Pourtant, dans les années 2000, chacun part vivre de son côté, tout en restant mariés. A partir du moment où il vit seul, Joël Le Scouarnec s'isole davantage, sombre "dans la désocialisation et la négligence", jusqu'à laisser de la "moisissure sur les murs". Il boit du whisky le soir, bascule dans l'alcoolisme. "J'en suis arrivé à boire un demi-litre par jour", rapporte-t-il d'une voix égale. Les poupées qu'il collectionne envahissent les pièces de son domicile et sa "perversion" prend toute la place dans son quotidien. En 2005, il est condamné pour détention d'images pédopornographiques, tandis que les faits pour lesquels il comparaît se poursuivent.
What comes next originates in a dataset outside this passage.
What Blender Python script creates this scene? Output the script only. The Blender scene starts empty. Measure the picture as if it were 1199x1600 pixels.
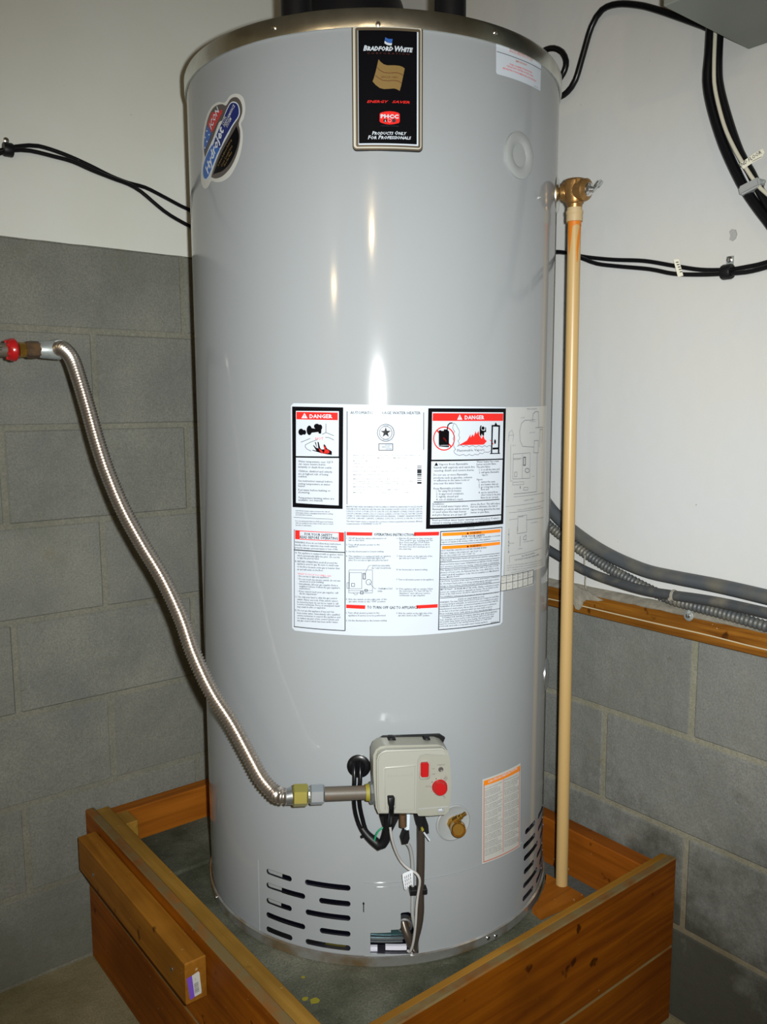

"Ma vie, c'étaient les sites pédocriminels, les sites pédopornographiques."

Joël Le Scouarnec

à l'audience

Le 24 avril 2017, il s'en prend à sa petite voisine de 6 ans, qu'il viole. Un crime qu'il n'avait jamais reconnu malgré sa condamnation. "Aujourd'hui, je veux assumer ma responsabilité, quelle que soit la nature de ce que j'ai pu faire", explique-t-il. C'est aussi le point de départ de l'enquête tentaculaire, qui conduit par la suite à découvrir ses carnets, dans lesquels il révèle les sévices dont il est accusé, quasiment année après année. Joël Le Scouarnec est placé en détention provisoire, où il prend "progressivement" conscience "de la gravité des faits". "C'est une nécessité pour tenter de comprendre pourquoi je suis devenu comme ça", affirme-t-il.

"Quel est, aujourd'hui, l'objet de votre désir sexuel ?", s'enquiert la présidente Aude Buresi. "Les enfants ont disparu de cette sphère. J'avoue que je regarde sur Canal+ le film X car ma vie sexuelle ne s'est pas éteinte", répond-il. Des déclarations sur lesquelles les avocats des parties civiles reviennent, tant ils ont du mal à le croire. "Je n'ai plus aucune attirance d'ordre sexuel vis-à-vis des enfants", insiste l'accusé. "Tout être humain a le droit de devenir meilleur", martèle-t-il face à sa défense, après cinq heures d'un interrogatoire qui reprend mardi.